Les textes de
Philippe Marczewski déployent le temps et l'espace, les cartographient et les parcourent. C'est leur marque de fabrique et dans ses trois livres le lecteur est conduit ici, puis là, découvre et visite des époques et des lieux. L'écriture, fluide, le porte et le transporte; c'est très confortable, il lui suffit de s'abandonner à son cours.
À chaque fois le sujet de l'ouvrage réussit son « passage à l'écriture » : le réel, ou l'imaginaire, se fait littérature - structure, rythme, voix. le texte tient par lui-même, vit par lui-même. Mission accomplie, pourrait-on dire, mais de mon point de vue, subjectivement parlant donc, l'incontestable talent d'écrivain de l'auteur a son revers : dans
Blues pour trois tombes et un fantôme et
Un corps tropical, ses deux premiers ouvrages, son écriture est un peu trop confortable, il y a derrière comme un petit moteur qui ronronne et doucement endort. Manque une secousse pour que le texte s'extraie de sa réserve et se jette sur sa proie, une étincelle pour qu'il s'embrase et s'illumine. L'agréable moelleux de l'écriture, son coulant mêlé de retenue, en somme l'équilibre douillet du livre tient un peu trop à distance les choses : j'ai lu ces livres comme on visite un petit musée : un lieu protégé, tranquille et serein, sans risque et, partant, qu'on peut oublier trop vite (mais qu'on a plaisir à revenir visiter).
Quand Cécile est assez différent et plusieurs pages ici s'envolent. le livre est beau, de par son geste, sa forme et son contenu. C'est un hommage, dont on ressent la réelle sincérité, à un amour de jeunesse précocement arraché à la vie et qui nous livre les mille et un tours et détours auxquels peut recourir un esprit humain dans son dessein obsessionnel d'arracher, à son tour, cet amour disparu à la mort. Et à l'autre mort après la mort : l'oubli. le livre, touchant aussi parce que l'auteur ne craint pas de se dévoiler, raconte au fond le combat d'une éternité contre une autre.
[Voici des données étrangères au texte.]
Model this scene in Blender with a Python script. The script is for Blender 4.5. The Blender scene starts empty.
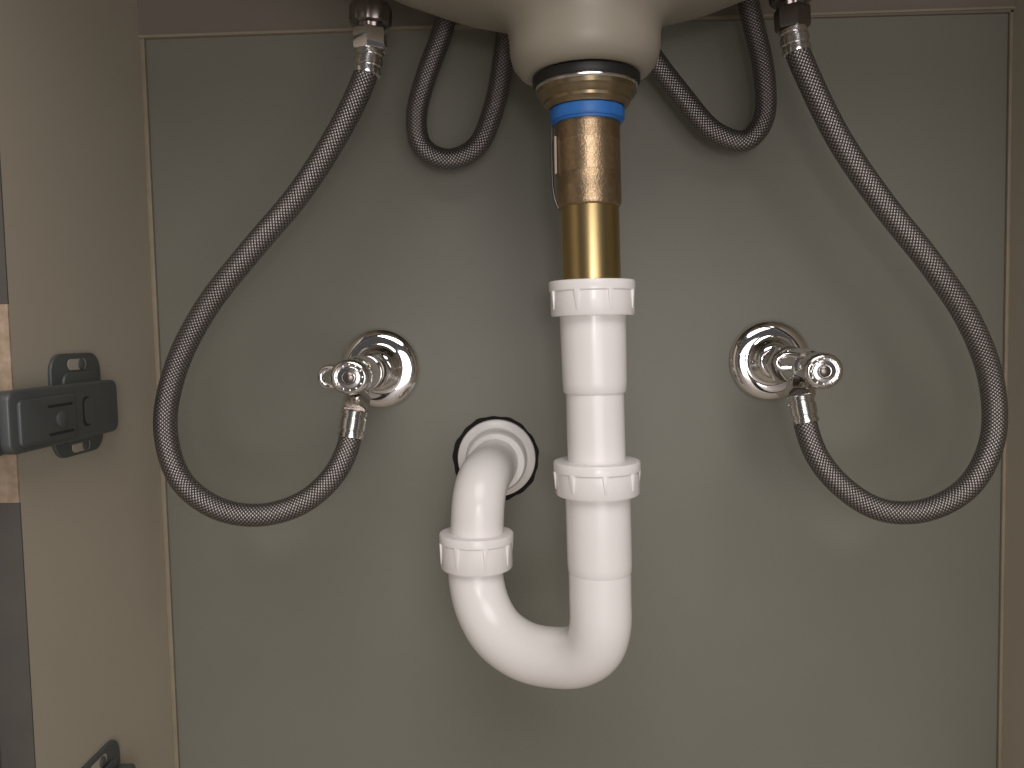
import bpy, bmesh, math
from mathutils import Vector, Matrix
MM=0.001
pi=math.pi
sc=bpy.context.scene
sc.view_settings.view_transform='Standard'

# ---------------------------------------------------------------- materials
def mat(name,col,rough=.5,metal=0.,noise=0.,nscale=40.,bump=0.,bscale=200.,col2=None,spec=.5,coat=0.,stretch=None):
    m=bpy.data.materials.new(name); m.use_nodes=True
    nt=m.node_tree; N=nt.nodes; L=nt.links
    b=N['Principled BSDF']
    b.inputs['Base Color'].default_value=(*col,1)
    b.inputs['Roughness'].default_value=rough
    b.inputs['Metallic'].default_value=metal
    b.inputs['Specular IOR Level'].default_value=spec
    b.inputs['Coat Weight'].default_value=coat
    tc=N.new('ShaderNodeTexCoord'); mp=N.new('ShaderNodeMapping')
    L.new(tc.outputs['Object'],mp.inputs['Vector'])
    if stretch: mp.inputs['Scale'].default_value=stretch
    if noise>0 or col2:
        n=N.new('ShaderNodeTexNoise'); n.inputs['Scale'].default_value=nscale; n.inputs['Detail'].default_value=5
        L.new(mp.outputs[0],n.inputs['Vector'])
        r=N.new('ShaderNodeValToRGB'); L.new(n.outputs['Fac'],r.inputs[0])
        c2=col2 or tuple(c*(1-noise) for c in col)
        r.color_ramp.elements[0].position=.35; r.color_ramp.elements[1].position=.65
        r.color_ramp.elements[0].color=(*c2,1); r.color_ramp.elements[1].color=(*col,1)
        L.new(r.outputs[0],b.inputs['Base Color'])
    if bump>0:
        n=N.new('ShaderNodeTexNoise'); n.inputs['Scale'].default_value=bscale; n.inputs['Detail'].default_value=3
        L.new(mp.outputs[0],n.inputs['Vector'])
        bp=N.new('ShaderNodeBump'); bp.inputs['Strength'].default_value=bump; bp.inputs['Distance'].default_value=.001
        L.new(n.outputs['Fac'],bp.inputs['Height']); L.new(bp.outputs[0],b.inputs['Normal'])
    return m

M_panel=mat('panel_grey',(.208,.204,.171),.42,noise=.05,nscale=9,bump=.05,bscale=350,spec=.35)
M_side=mat('melamine_beige',(.50,.45,.365),.5,noise=.05,nscale=6,bump=.05,bscale=300,spec=.3)
M_rail=mat('rail_brown',(.20,.17,.14),.6,noise=.08,nscale=12)
M_trim=mat('caulk_line',(.32,.27,.20),.6,noise=.12,nscale=60)
M_edge=mat('edge_band_grey',(.10,.09,.082),.6,noise=.1)
M_wood=mat('raw_chipboard',(.48,.37,.27),.8,col2=(.34,.25,.18),nscale=160,bump=.4,bscale=400)
M_sink=mat('sink_ceramic',(.33,.295,.24),.42,noise=.04,nscale=10,bump=.04,bscale=120)
M_white=mat('pvc_white',(.92,.885,.88),.24,noise=.012,nscale=30,bump=.03,bscale=150)
M_chrome=mat('chrome',(.93,.90,.90),.06,1.)
M_steel=mat('brushed_nickel',(.80,.77,.75),.16,1.,bump=.03,bscale=600)
M_darkmet=mat('dark_fitting',(.22,.19,.18),.28,.95,bump=.05)
M_brass=mat('brass_smooth',(.58,.43,.21),.30,1.,col2=(.49,.36,.17),nscale=60,stretch=(1,1,.1))
M_bronze=mat('brass_threaded',(.50,.36,.23),.38,1.,col2=(.40,.29,.18),nscale=350,bump=.2,bscale=900)
M_brassnut=mat('brass_locknut',(.42,.33,.21),.35,1.,noise=.2,nscale=80)
M_blue=mat('blue_washer',(.03,.17,.55),.45,noise=.2,nscale=120)
M_rubber=mat('black_rubber',(.012,.011,.011),.5,bump=.1)
M_hole_dark=mat('wall_hole_dark',(.010,.008,.008),.9,bump=.6,bscale=500)  # black colour for the darkness of the open wall hole
M_hinge=mat('hinge_metal',(.105,.115,.115),.42,.3,noise=.08,nscale=60)
M_hdark=mat('hinge_slot_shade',(.02,.02,.02),.6)  # near-black paints the shade inside the hinge arm slots
M_floor=mat('tile_floor',(.36,.33,.30),.5,noise=.1,nscale=5)

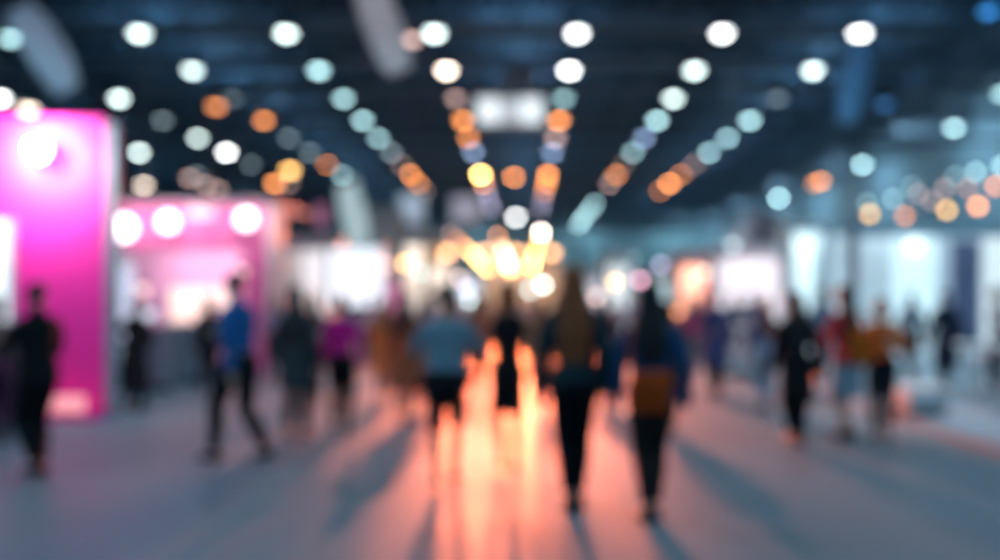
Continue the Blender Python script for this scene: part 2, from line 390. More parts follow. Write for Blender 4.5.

L'auteur poursuit ainsi sa trajectoire mélancolique de lutte contre la ruine : son premier ouvrage traitait déjà de l'effondrement de la matière et du souvenir qui s'y loge. Aussi, le jeu de langage entre les premiers et derniers mots de
Quand Cécile, qui résorbe l'un dans l'autre temps et espace, est-il bien autre chose qu'une astuce facile de l'auteur : il exprime le noeud tragique au coeur de son écriture.
Enfin, mais ce n'est peut-être pas essentiel, le choix de la grosse machine du Seuil comme maison d'édition me laisse perplexe.